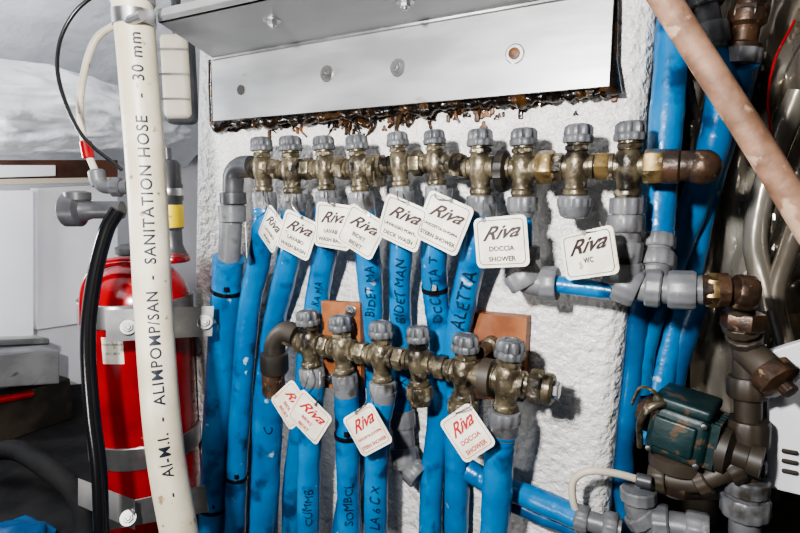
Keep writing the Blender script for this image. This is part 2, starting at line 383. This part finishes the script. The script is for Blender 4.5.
blue([(438,200,DU),(434,250,.044),(436,300,.03),(442,350,.022),(439,420,.02),(432,480,.02),(430,545,.02)],12.5,collar=1,txts=(("OCCETTA T",322,0.0135,1.1),),ties=(0.3,))
blue([(481,214,DU),(475,250,.046),(464,300,.032),(456,350,.022),(456,420,.02),(457,480,.02),(456,545,.02)],13,collar=1,txts=(("ALETTA",325,0.0185,1.15),))
blue([(271,392,DL),(268,430,.062),(266,480,.06),(262,545,.06)],14,txts=(("C",430,0.016,1),),ties=())
blue([(313,383,DL),(312,410,.064),(309,470,.06),(308,545,.06)],11.5,txts=(("CUMMB",520,0.014,1),),collar=1,m='blue')
blue([(346,391,DL),(347,420,.064),(348,470,.06),(350,545,.06)],12,txts=(("SOMBCL",522,0.014,1),),ties=(0.45,),collar=1)
blue([(383,399,DL),(378,430,.064),(376,480,.06),(376,545,.06)],12,txts=(("LA 6 C X",528,0.014,1),),collar=1)
blue([(503,431,DL),(500,450,.064),(497,490,.06),(494,545,.06)],15,collar=1)
blue([(468,470,.02),(490,482,.02),(530,497,.03),(578,517,.04)],11.5)
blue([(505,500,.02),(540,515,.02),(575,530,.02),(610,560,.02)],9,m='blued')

def fit(pts,r,collars,k='grey',name='grey_pvc_fitting',n=8):
    b=B(name); pl=path(pts,n); b.tube(pl,r,k,seg=28)
    for t,rr,w in collars:
        i=int(round(t*(len(pl)-1))); a=pl[max(i-1,0)]; c=pl[min(i+1,len(pl)-1)]; ax=(c-a).normalized()
        b.lathe([(rr*0.92,-w/2),(rr,-w/2+w*0.12),(rr,w/2-w*0.12),(rr*0.92,w/2)],pl[i],ax,k,seg=48,flute=(12,0.025))
    return b
fit([(402,415,.022),(404,440,.024),(406,462,.028),(416,474,.03)],0.012,((0.05,.0145,.02),(0.6,.0155,.022),(0.95,.0145,.015))).done()
blue([(523,216,DU),(524,235,DU),(524,256,DU)],9)
fit([(524,252,DU),(523,274,DU),(530,282,DU),(553,284,DU)],0.0115,((0.0,.0145,.012),(0.45,.0165,.016),(0.95,.0155,.014))).done()
blue([(553,284,DU),(580,287,DU),(612,291,DU)],9)
b=fit([(626,220,DU),(625,245,DU),(622,270,DU),(626,284,DU),(650,288,DU),(682,290,DU),(703,290,DU)],0.0118,((0.03,.0145,.014),(0.2,.014,.018),(0.36,.0165,.016),(0.52,.0165,.018),(0.68,.0155,.012),(0.84,.0155,.02)))
b.done()
fit([(657,236,.02),(656,262,.03),(654,284,.044)],0.012,((0.1,.0145,.012),(0.5,.0155,.014))).done()
blue([(676,-25,-.02),(672,40,-.01),(667,110,.0),(660,190,.01),(657,238,.02)],16)
fit([(700,-8,-.02),(708,30,-.02),(709,50,-.02)],0.0115,((0.15,.017,.012),(0.62,.016,.018),(.9,.0145,.01))).done()
blue([(712,-60,-.02),(710,-20,-.02),(708,2,-.02)],14)
fit([(670,60,-.02),(680,85,-.03),(688,120,-.04)],0.010,((0.1,.015,.012),),k='brassb',name='bronze_coupling').done()
blue([(709,48,-.02),(722,85,-.03),(712,150,-.04),(692,210,-.05),(665,280,-.05),(646,330,-.04),(636,390,-.04)],14,m='blue')
blue([(742,62,-.03),(730,110,-.06),(705,190,-.07),(690,260,-.07),(672,330,-.06),(658,390,-.05),(648,440,-.05)],14,m='blue')
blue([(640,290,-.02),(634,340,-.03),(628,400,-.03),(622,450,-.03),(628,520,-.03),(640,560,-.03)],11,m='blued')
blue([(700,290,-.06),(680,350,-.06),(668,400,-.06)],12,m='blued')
b=B('bronze_valve')
o=P(747,20,-.03); z=Vector((0.1,0,1))
b.lathe([(.010,-.035),(.0145,-.034),(.0145,-.020),(.011,-.018),(.011,-.006),(.015,-.003),(.015,.006),(.011,.010),(.010,.03),(.014,.032),(.014,.06)],o,z,'brassb',seg=30)
b.hexa(o,z,.0155,.0,.010,'brassb'); 
b.lathe([(.016,-.036),(.016,-.024)],o,z,'grey',seg=36,flute=(10,.03))
b.done()
def bf(pts,r,col,k='brassb',name='bronze_fitting'): return fit(pts,r,col,k=k,name=name)
b=bf([(700,290,DU),(725,290,.045),(746,293,.04)],0.0095,((0.1,.0115,.008),(0.45,.013,.009),(0.95,.0135,.014)))
b.hexa(P(712,290,.046),Vector((1,0,0)),.0135,-.004,.006,'gold'); b.done()
b=bf([(738,292,.03),(742,325,.015),(746,350,.0),(748,400,.0),(747,450,.0),(746,485,.0)],0.0105,((0.2,.0145,.010),(0.3,.0135,.008),(0.55,.0155,.018),(0.72,.0165,.024),(0.88,.0145,.012)),k='dark')
b.hexa(P(743,322,.018),Vector((0,0,1)),.0165,-.006,.008,'brassb')
pl=path([(746,350,.0),(762,364,.012),(776,378,.02)],5); b.tube(pl,.0125,'dark',seg=24)
b.lathe([(.012,-.008),(.0165,-.007),(.0165,.006),(.012,.008),(.006,.009),(.006,.015)],pl[-1],(pl[-1]-pl[0]),'brassb',seg=32,flute=(8,.04))
b.done()
fit([(746,482,.0),(745,505,.0),(744,560,.0)],0.0125,((0.05,.0175,.014),(0.22,.0155,.010),(0.5,.019,.018))).done()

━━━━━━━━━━

* YOUR TASK:
Of the lines above, copy each that contains "blued".

* CORRECT RESULT:
blue([(505,500,.02),(540,515,.02),(575,530,.02),(610,560,.02)],9,m='blued')
blue([(640,290,-.02),(634,340,-.03),(628,400,-.03),(622,450,-.03),(628,520,-.03),(640,560,-.03)],11,m='blued')
blue([(700,290,-.06),(680,350,-.06),(668,400,-.06)],12,m='blued')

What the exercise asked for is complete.